WHAT IS BEING ASKED — Return verbatim everything from the first line through the line that contains "CAM = b2w(OC) * U + Vector((0, 0, Z0))", and stop there.

GIVEN INFORMATION —

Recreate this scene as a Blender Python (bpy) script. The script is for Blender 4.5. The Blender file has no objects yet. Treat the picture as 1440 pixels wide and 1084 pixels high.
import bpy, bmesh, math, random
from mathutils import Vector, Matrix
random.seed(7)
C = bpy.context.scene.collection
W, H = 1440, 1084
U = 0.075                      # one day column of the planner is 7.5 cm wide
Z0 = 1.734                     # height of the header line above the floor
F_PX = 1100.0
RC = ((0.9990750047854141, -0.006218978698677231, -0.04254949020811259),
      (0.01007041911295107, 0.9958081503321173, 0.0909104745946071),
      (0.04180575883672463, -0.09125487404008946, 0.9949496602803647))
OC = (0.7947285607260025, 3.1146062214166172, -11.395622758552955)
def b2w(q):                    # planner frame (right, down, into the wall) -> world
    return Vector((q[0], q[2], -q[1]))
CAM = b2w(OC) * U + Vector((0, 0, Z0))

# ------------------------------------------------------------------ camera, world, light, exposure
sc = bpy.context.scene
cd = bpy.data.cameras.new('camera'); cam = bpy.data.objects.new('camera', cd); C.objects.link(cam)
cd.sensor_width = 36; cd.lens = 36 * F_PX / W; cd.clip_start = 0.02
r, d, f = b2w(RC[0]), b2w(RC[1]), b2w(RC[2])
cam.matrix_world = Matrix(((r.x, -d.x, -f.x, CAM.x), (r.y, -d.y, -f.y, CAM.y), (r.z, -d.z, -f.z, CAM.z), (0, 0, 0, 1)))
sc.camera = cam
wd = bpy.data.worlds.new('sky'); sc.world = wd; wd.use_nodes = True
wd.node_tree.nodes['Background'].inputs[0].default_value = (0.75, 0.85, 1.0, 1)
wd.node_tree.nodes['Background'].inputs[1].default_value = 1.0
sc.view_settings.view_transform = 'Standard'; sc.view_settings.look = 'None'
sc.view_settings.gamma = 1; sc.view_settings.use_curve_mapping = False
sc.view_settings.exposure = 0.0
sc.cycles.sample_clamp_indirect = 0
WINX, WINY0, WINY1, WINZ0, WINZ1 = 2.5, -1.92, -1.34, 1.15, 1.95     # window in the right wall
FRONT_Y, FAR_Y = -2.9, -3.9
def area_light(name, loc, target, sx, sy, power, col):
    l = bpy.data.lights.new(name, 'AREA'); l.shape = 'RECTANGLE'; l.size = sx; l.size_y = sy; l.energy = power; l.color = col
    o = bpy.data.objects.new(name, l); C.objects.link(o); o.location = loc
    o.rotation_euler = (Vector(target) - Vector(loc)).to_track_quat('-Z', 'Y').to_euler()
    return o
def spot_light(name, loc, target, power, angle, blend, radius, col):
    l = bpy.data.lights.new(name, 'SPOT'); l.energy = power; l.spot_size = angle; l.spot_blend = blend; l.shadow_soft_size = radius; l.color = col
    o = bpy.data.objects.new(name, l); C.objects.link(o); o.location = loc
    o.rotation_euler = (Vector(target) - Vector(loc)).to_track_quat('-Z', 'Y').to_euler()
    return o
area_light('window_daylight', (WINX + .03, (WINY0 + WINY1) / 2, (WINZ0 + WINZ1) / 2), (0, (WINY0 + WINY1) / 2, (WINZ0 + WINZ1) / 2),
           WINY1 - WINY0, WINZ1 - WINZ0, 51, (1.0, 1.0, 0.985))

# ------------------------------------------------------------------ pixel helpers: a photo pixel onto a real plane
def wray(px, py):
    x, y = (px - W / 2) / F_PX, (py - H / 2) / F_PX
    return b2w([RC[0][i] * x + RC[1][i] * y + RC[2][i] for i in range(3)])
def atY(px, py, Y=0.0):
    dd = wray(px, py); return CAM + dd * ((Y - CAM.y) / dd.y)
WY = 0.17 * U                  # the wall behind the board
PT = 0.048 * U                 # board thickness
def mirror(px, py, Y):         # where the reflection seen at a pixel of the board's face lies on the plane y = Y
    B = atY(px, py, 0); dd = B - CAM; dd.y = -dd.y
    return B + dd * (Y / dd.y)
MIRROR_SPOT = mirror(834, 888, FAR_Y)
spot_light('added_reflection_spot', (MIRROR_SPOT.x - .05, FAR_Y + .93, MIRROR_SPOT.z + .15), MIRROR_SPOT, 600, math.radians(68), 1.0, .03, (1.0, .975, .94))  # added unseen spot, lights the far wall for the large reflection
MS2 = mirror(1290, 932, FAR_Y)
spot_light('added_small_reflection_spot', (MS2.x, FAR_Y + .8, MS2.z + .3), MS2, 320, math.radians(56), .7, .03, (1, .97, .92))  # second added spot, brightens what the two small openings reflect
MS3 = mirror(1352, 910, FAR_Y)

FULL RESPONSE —
Recreate this scene as a Blender Python (bpy) script. The script is for Blender 4.5. The Blender file has no objects yet. Treat the picture as 1440 pixels wide and 1084 pixels high.
import bpy, bmesh, math, random
from mathutils import Vector, Matrix
random.seed(7)
C = bpy.context.scene.collection
W, H = 1440, 1084
U = 0.075                      # one day column of the planner is 7.5 cm wide
Z0 = 1.734                     # height of the header line above the floor
F_PX = 1100.0
RC = ((0.9990750047854141, -0.006218978698677231, -0.04254949020811259),
      (0.01007041911295107, 0.9958081503321173, 0.0909104745946071),
      (0.04180575883672463, -0.09125487404008946, 0.9949496602803647))
OC = (0.7947285607260025, 3.1146062214166172, -11.395622758552955)
def b2w(q):                    # planner frame (right, down, into the wall) -> world
    return Vector((q[0], q[2], -q[1]))
CAM = b2w(OC) * U + Vector((0, 0, Z0))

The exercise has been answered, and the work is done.